Your objective
Copy out all of the material, matching it word for word.

Dataset extract
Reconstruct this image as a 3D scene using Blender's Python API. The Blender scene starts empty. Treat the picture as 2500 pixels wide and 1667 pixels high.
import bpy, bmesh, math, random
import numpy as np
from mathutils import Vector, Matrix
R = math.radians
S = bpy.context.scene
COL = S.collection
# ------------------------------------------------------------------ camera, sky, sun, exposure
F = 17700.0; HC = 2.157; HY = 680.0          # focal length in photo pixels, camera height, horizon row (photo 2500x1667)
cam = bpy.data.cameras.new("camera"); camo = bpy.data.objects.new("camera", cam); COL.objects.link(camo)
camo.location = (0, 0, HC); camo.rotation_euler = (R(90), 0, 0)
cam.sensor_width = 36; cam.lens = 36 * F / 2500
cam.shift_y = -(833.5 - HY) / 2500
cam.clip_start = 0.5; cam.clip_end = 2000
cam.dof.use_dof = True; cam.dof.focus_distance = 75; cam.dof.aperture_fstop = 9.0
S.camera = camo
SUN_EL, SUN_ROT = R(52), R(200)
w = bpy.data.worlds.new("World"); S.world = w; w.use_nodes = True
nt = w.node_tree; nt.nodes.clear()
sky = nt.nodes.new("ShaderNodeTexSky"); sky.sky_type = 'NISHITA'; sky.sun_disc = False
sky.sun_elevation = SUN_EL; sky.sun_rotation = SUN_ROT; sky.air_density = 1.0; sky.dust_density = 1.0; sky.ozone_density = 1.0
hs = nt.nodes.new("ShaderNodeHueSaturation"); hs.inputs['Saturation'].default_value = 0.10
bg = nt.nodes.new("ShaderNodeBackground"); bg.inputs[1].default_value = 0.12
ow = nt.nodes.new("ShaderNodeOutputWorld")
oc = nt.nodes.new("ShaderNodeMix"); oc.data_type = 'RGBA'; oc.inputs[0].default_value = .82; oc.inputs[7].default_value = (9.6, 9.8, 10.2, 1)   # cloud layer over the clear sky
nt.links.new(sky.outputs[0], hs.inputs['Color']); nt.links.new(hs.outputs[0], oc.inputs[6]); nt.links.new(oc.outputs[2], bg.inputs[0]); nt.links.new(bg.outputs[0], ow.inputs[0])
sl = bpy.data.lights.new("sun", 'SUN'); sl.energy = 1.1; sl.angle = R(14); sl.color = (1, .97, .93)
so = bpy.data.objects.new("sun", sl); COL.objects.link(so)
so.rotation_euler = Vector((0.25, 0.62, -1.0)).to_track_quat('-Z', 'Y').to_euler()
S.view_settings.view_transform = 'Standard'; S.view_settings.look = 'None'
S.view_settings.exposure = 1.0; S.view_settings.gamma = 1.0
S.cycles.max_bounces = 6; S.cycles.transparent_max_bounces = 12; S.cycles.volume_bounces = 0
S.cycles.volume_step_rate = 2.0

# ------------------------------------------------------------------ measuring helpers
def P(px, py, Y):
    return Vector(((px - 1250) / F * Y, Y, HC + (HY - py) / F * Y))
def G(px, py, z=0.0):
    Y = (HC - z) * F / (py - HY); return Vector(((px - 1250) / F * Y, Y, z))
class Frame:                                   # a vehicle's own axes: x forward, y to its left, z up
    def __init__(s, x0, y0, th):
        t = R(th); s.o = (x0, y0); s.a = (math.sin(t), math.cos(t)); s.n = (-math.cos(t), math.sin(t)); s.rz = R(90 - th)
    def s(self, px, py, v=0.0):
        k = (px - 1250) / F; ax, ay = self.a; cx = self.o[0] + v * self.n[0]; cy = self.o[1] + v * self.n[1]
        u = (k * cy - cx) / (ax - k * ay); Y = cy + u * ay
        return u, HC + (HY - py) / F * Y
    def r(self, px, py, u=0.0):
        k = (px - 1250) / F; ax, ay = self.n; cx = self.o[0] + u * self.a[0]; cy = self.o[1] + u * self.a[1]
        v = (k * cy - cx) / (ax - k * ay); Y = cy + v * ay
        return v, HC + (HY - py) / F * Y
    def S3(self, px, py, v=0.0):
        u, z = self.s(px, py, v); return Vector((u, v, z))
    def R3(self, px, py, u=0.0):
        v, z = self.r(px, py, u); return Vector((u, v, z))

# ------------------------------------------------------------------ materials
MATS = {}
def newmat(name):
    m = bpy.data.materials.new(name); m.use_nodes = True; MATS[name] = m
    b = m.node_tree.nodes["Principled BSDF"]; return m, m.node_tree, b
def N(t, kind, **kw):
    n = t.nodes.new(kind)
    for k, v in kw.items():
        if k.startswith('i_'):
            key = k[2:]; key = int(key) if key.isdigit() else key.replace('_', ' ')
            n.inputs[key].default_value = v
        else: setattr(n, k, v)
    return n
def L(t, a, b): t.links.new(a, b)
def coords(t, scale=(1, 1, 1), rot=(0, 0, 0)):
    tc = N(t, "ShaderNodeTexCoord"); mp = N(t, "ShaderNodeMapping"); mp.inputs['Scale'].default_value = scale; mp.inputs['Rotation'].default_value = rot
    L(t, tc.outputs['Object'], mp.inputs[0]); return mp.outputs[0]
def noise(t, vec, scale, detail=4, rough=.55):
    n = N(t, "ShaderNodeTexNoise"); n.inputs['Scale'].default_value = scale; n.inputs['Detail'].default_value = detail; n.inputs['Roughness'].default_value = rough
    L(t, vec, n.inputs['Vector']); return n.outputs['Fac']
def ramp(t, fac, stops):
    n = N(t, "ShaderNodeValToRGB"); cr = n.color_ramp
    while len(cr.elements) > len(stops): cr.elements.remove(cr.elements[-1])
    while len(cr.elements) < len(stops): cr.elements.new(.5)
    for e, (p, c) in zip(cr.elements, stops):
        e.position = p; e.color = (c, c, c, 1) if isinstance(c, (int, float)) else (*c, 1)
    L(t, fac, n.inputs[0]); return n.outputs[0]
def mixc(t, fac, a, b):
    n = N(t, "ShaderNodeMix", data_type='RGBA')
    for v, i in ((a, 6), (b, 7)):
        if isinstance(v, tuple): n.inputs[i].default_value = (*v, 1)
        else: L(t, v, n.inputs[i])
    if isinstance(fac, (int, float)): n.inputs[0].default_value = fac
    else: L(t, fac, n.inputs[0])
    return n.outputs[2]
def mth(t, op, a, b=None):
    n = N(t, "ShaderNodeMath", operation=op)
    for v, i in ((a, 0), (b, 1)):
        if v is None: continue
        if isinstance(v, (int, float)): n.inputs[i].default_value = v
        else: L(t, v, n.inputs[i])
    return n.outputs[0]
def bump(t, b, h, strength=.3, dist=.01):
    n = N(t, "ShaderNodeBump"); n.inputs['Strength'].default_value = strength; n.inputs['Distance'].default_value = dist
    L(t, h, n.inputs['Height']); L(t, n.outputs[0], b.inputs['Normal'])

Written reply
Reconstruct this image as a 3D scene using Blender's Python API. The Blender scene starts empty. Treat the picture as 2500 pixels wide and 1667 pixels high.
import bpy, bmesh, math, random
import numpy as np
from mathutils import Vector, Matrix
R = math.radians
S = bpy.context.scene
COL = S.collection
# ------------------------------------------------------------------ camera, sky, sun, exposure
F = 17700.0; HC = 2.157; HY = 680.0          # focal length in photo pixels, camera height, horizon row (photo 2500x1667)
cam = bpy.data.cameras.new("camera"); camo = bpy.data.objects.new("camera", cam); COL.objects.link(camo)
camo.location = (0, 0, HC); camo.rotation_euler = (R(90), 0, 0)
cam.sensor_width = 36; cam.lens = 36 * F / 2500
cam.shift_y = -(833.5 - HY) / 2500
cam.clip_start = 0.5; cam.clip_end = 2000
cam.dof.use_dof = True; cam.dof.focus_distance = 75; cam.dof.aperture_fstop = 9.0
S.camera = camo
SUN_EL, SUN_ROT = R(52), R(200)
w = bpy.data.worlds.new("World"); S.world = w; w.use_nodes = True
nt = w.node_tree; nt.nodes.clear()
sky = nt.nodes.new("ShaderNodeTexSky"); sky.sky_type = 'NISHITA'; sky.sun_disc = False
sky.sun_elevation = SUN_EL; sky.sun_rotation = SUN_ROT; sky.air_density = 1.0; sky.dust_density = 1.0; sky.ozone_density = 1.0
hs = nt.nodes.new("ShaderNodeHueSaturation"); hs.inputs['Saturation'].default_value = 0.10
bg = nt.nodes.new("ShaderNodeBackground"); bg.inputs[1].default_value = 0.12
ow = nt.nodes.new("ShaderNodeOutputWorld")
oc = nt.nodes.new("ShaderNodeMix"); oc.data_type = 'RGBA'; oc.inputs[0].default_value = .82; oc.inputs[7].default_value = (9.6, 9.8, 10.2, 1)   # cloud layer over the clear sky
nt.links.new(sky.outputs[0], hs.inputs['Color']); nt.links.new(hs.outputs[0], oc.inputs[6]); nt.links.new(oc.outputs[2], bg.inputs[0]); nt.links.new(bg.outputs[0], ow.inputs[0])
sl = bpy.data.lights.new("sun", 'SUN'); sl.energy = 1.1; sl.angle = R(14); sl.color = (1, .97, .93)
so = bpy.data.objects.new("sun", sl); COL.objects.link(so)
so.rotation_euler = Vector((0.25, 0.62, -1.0)).to_track_quat('-Z', 'Y').to_euler()
S.view_settings.view_transform = 'Standard'; S.view_settings.look = 'None'
S.view_settings.exposure = 1.0; S.view_settings.gamma = 1.0
S.cycles.max_bounces = 6; S.cycles.transparent_max_bounces = 12; S.cycles.volume_bounces = 0
S.cycles.volume_step_rate = 2.0

# ------------------------------------------------------------------ measuring helpers
def P(px, py, Y):
    return Vector(((px - 1250) / F * Y, Y, HC + (HY - py) / F * Y))
def G(px, py, z=0.0):
    Y = (HC - z) * F / (py - HY); return Vector(((px - 1250) / F * Y, Y, z))
class Frame:                                   # a vehicle's own axes: x forward, y to its left, z up
    def __init__(s, x0, y0, th):
        t = R(th); s.o = (x0, y0); s.a = (math.sin(t), math.cos(t)); s.n = (-math.cos(t), math.sin(t)); s.rz = R(90 - th)
    def s(self, px, py, v=0.0):
        k = (px - 1250) / F; ax, ay = self.a; cx = self.o[0] + v * self.n[0]; cy = self.o[1] + v * self.n[1]
        u = (k * cy - cx) / (ax - k * ay); Y = cy + u * ay
        return u, HC + (HY - py) / F * Y
    def r(self, px, py, u=0.0):
        k = (px - 1250) / F; ax, ay = self.n; cx = self.o[0] + u * self.a[0]; cy = self.o[1] + u * self.a[1]
        v = (k * cy - cx) / (ax - k * ay); Y = cy + v * ay
        return v, HC + (HY - py) / F * Y
    def S3(self, px, py, v=0.0):
        u, z = self.s(px, py, v); return Vector((u, v, z))
    def R3(self, px, py, u=0.0):
        v, z = self.r(px, py, u); return Vector((u, v, z))

# ------------------------------------------------------------------ materials
MATS = {}
def newmat(name):
    m = bpy.data.materials.new(name); m.use_nodes = True; MATS[name] = m
    b = m.node_tree.nodes["Principled BSDF"]; return m, m.node_tree, b
def N(t, kind, **kw):
    n = t.nodes.new(kind)
    for k, v in kw.items():
        if k.startswith('i_'):
            key = k[2:]; key = int(key) if key.isdigit() else key.replace('_', ' ')
            n.inputs[key].default_value = v
        else: setattr(n, k, v)
    return n
def L(t, a, b): t.links.new(a, b)
def coords(t, scale=(1, 1, 1), rot=(0, 0, 0)):
    tc = N(t, "ShaderNodeTexCoord"); mp = N(t, "ShaderNodeMapping"); mp.inputs['Scale'].default_value = scale; mp.inputs['Rotation'].default_value = rot
    L(t, tc.outputs['Object'], mp.inputs[0]); return mp.outputs[0]
def noise(t, vec, scale, detail=4, rough=.55):
    n = N(t, "ShaderNodeTexNoise"); n.inputs['Scale'].default_value = scale; n.inputs['Detail'].default_value = detail; n.inputs['Roughness'].default_value = rough
    L(t, vec, n.inputs['Vector']); return n.outputs['Fac']
def ramp(t, fac, stops):
    n = N(t, "ShaderNodeValToRGB"); cr = n.color_ramp
    while len(cr.elements) > len(stops): cr.elements.remove(cr.elements[-1])
    while len(cr.elements) < len(stops): cr.elements.new(.5)
    for e, (p, c) in zip(cr.elements, stops):
        e.position = p; e.color = (c, c, c, 1) if isinstance(c, (int, float)) else (*c, 1)
    L(t, fac, n.inputs[0]); return n.outputs[0]
def mixc(t, fac, a, b):
    n = N(t, "ShaderNodeMix", data_type='RGBA')
    for v, i in ((a, 6), (b, 7)):
        if isinstance(v, tuple): n.inputs[i].default_value = (*v, 1)
        else: L(t, v, n.inputs[i])
    if isinstance(fac, (int, float)): n.inputs[0].default_value = fac
    else: L(t, fac, n.inputs[0])
    return n.outputs[2]
def mth(t, op, a, b=None):
    n = N(t, "ShaderNodeMath", operation=op)
    for v, i in ((a, 0), (b, 1)):
        if v is None: continue
        if isinstance(v, (int, float)): n.inputs[i].default_value = v
        else: L(t, v, n.inputs[i])
    return n.outputs[0]
def bump(t, b, h, strength=.3, dist=.01):
    n = N(t, "ShaderNodeBump"); n.inputs['Strength'].default_value = strength; n.inputs['Distance'].default_value = dist
    L(t, h, n.inputs['Height']); L(t, n.outputs[0], b.inputs['Normal'])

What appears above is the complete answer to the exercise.